Factorization of a map from a contractible Kan complex through a Kan complex

Question

Suppose we are given a contractible Kan complex $S$ and a map of simplicial set $f : S \rightarrow T$. Under what conditions can we say that $f$ factors through the largest Kan complex $Z$ contained in $T$?

I am asking this question because it pops up in Proposition 2.2.5.7 of Higher Topos Theory. In the proof we are given two maps $f,g : K \rightarrow \mathcal{C}$ where $K$ is an arbritary simplicial set and $\mathcal{C}$ an $\infty$-category. We also have a a contractible Kan complex $S$ and a map $h : S \rightarrow \mathcal{C}^K$ such that $h(x) = f, h(y) = g$ where $x,y$ are two distinct vertices of $S$. Lurie claims that the map $h$ then factors through the largest Kan complex $Z$ of $\mathcal{C}^K$ and I do not see why.

Answer 1

First note that $\mathcal C^K$ is again an $\infty$-category. Then this follows from the fact that passing from an $\infty$-category to the largest Kan complex contained in it is a functor right adjoint to the inclusion of Kan complexes into all $\infty$-categories. This is proved in Prop 1.2.5.3 of HTT.

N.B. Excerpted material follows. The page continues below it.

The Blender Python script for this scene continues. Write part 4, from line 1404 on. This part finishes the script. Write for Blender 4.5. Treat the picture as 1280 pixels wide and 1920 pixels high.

That is, adjointness tells us more generally that if $S$ is a Kan complex and $X$ is an $\infty$-category, then any map $S \to X$ factors through the largest Kan complex contained in $X$. (The ordinary categorical counterpart of this statement is that if $S$ is a groupoid and $X$ is a category, then any functor $S \to X$ factors through the maximal subgroupoid of $X$, i.e. the groupoid of isomorphisms in $X$. In the same way, the 1.2.5.3 says that the largest Kan complex contained in an $\infty$-category $X$ is given by throwing out all 1-cells which are not equivalences.)